Brewers Farm Update

The Rise, Fall, and Return of Matt Ramsey

Value can come from anywhere. More than anything else, this is the edict of the David Stearns era in Milwaukee. For the past year and a half, Brewers fans have been privy to a magical world where minor league filler is flipped for major league assets and grizzled veterans become improbable trade chips. The waiver wire, meanwhile, has been exposed as the world’s greatest flea market, with Stearns strolling down the aisles like the grandmotherly bargain-hunter the Brewers never knew they needed.

Like any good bargain-hunter, Stearns likes to buy in bulk. On one hand, this is exciting. There’s a constant stream of new faces entering the organization at every level. But the acquisition volume is so high that even the most ardent follower is bound to miss a transaction or two. After all, the Brewers organization has undergone a sea of change in the last two years it’s only natural that a few moves have disappeared into the greater talent pool, dissolving without a splash like so many drops in a bucket.

Several such transactions occurred last December 8. If fans remember the day at all, they remember it as the one in which Miguel Diaz went full fathom five to A.J. Preller and the San Diego Padres with the first pick of the Rule 5 Draft. But the Brewers actually commensurate bullpen talent that day. Right-handed pitcher Matt Ramsey, one of the club’s two selections in the draft’s minor lead phase, has every bit as much potential to make a splash for the Brewers as Diaz does for the Padres.

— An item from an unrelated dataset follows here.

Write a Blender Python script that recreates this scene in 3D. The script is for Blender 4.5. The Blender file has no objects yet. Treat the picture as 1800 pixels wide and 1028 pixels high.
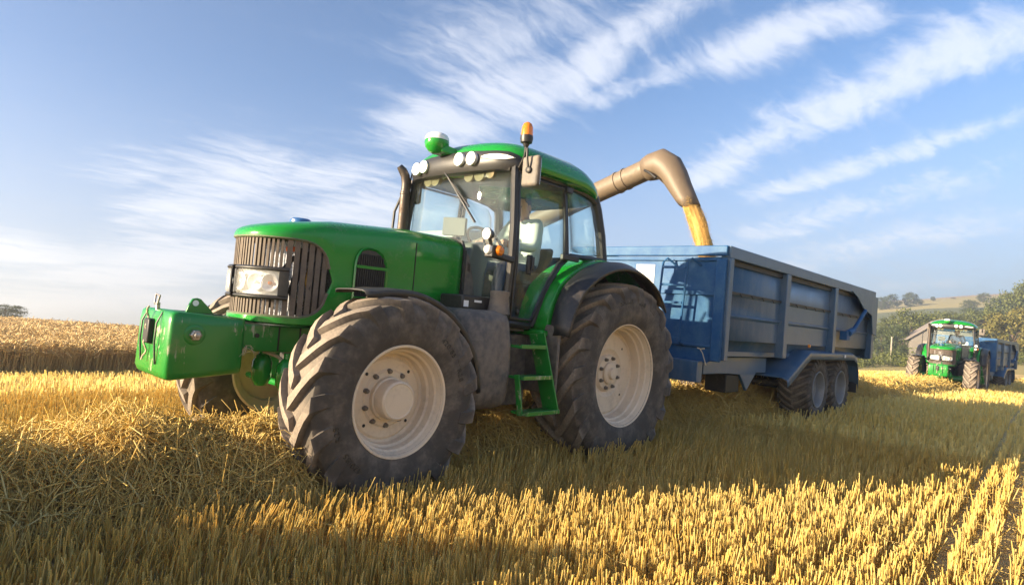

Don’t fret if the name doesn’t ring a bell. Ramsey isn’t under the radar so much as he’s off of it entirely. Like so many pitchers before him, Ramsey has his health to thank for that. The stout, 5’ 11” hurler missed all of the 2015 season with an undisclosed injury, and came back in time to work only 22.7 innings across three levels in the Miami Marlins organization in 2016. Now 27, the power righty is in the midst of his third year at Class-AA, and is pitching for his third club. That’s not a profile that’s likely to attract very much attention.

The results, though? The results demand attention. Over the course of his minor league career, Ramsey has worked to a glittering 2.12 ERA while striking out 10.6 batters per nine. His 2.53 ERA this year in Biloxi is a near-perfect match for his 2.51 DRA. Ramsey’s current WHIP of 1.22 is consistent with his career results, as he’s held Southern League batters to fewer than one hit per inning. His fastball runs into the mid-90s, and he pairs that pitch with a sharp curveball that generates plenty of swing-and-miss.

But then there’s the command. Ramsey’s BB/9 through small samples at various minor league stops has rollercoastered from 1.3 all the way up to 6.1, and one gets the impression that his feel for the zone wavers from game to game. He’s made strides with the Shuckers, though, running a 2.5 BB/9 through 21.3 innings. Combined with his penchant for punch outs and his ability to limit contact, that number is more than sufficient.

The only thing left to determine is how those numbers translate to higher levels. It’s not clear to what extent the rarefied air of Class-AAA Colorado Springs factored into Ramsey’s assignment to the Southern League. Brewers brass may have wanted to ease his arm back into full-season action in a pitcher-friendly environment. It could also be that Ramsey is simply buried on the organizational depth chart, a casualty of the depth of the improved Brewers system. But it’s clear that Ramsey can retire AA hitters. The Brewers saw enough to add him to their stable. If he keeps performing at his current level, the club will have little choice but to demonstrate their commitment with a promotion.

At 27 years old and coming off a serious injury, Matt Ramsey no longer fits the mold of a conventional prospect. But David Stearns and the Brewers are unafraid to cut against the grain: look no further than the dynamic battery of Junior Guerra and Manny Piña for proof of that. Ramsey has the tools to neutralize batters and stabilize a bullpen. He only needs health and opportunity. So far this year, he’s proving his health. He can only hope that opportunity will follow.